Source: Mohamed Zakariya, Calligrapher

Known in Arabic as khatt –meaning line, design, or construction- Arabic calligraphy is a form of art cherished by letterers across Arabic speaking countries in North Africa and the Arabian Peninsula. Despite it being language based, Arabic calligraphy is oftentimes associated to the Islamic culture and the Qur’an. This shows clearly in the frequent basing of calligraphy artwork on excerpts from the Islamic holy book, Qur’an.

Although the exact origins of the Arabic lettering are unclear, Canaanite and Aramic Nabataean inscriptions that date back to the 14th century BC have been discovered by archaeologists in the northern parts of the Arabian Peninsula, and are believed to link to the Arabic alphabets, or even be the early origins of Arabic lettering.

Comparison of the old scripts letters. Source: Wikipedia

Comparison of the old scripts letters.

Nevertheless, early scripts of the Qur’an are considered as some of the oldest references to early Arabic calligraphy and lettering as we know it today. The script used for the early Qur’an writings is commonly known as Kufic scripts –named after the city of Kufa in Iraq where it first appeared- and was developed around the 7th century, and remained popular until the 13th century.

As time passed, Arabic calligraphy underwent many developments that were influenced differently by geographic presence and the time during which they were developed. Among the most influential dynasties in the development of Arabic calligraphy are the Abbasid Dynasty (758-1258 AD), the Safavic Dynasty (1502- 1736 AD) developed in Persia and the Ottoman Dynasty (1444-1923 AD).

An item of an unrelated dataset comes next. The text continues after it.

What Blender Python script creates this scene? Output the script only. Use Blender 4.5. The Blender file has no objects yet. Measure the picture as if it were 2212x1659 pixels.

The measurements of the Arabic letters showing similarity, according to Ibn ar-Rawandi, Rahat as-sudur. Source: source: Annemarie Schimmel

The measurements of the Arabic letters showing similarity, according to Ibn ar-Rawandi, Rahat as-sudur

Meanwhile, an example of other scripts that were influenced by the whereabouts of their development is the Maghribi script which was developed in the western countries of North Africa during the Islamic Empire.

Verses from the Holy Qur’an written in the Maghribi script. Source: Wikimedia

Verses from the Holy Qur’an written in the Maghribi script.

Today, the two most commonly used scripts by everyday Arabic speakers are Naskh and Riq’ah.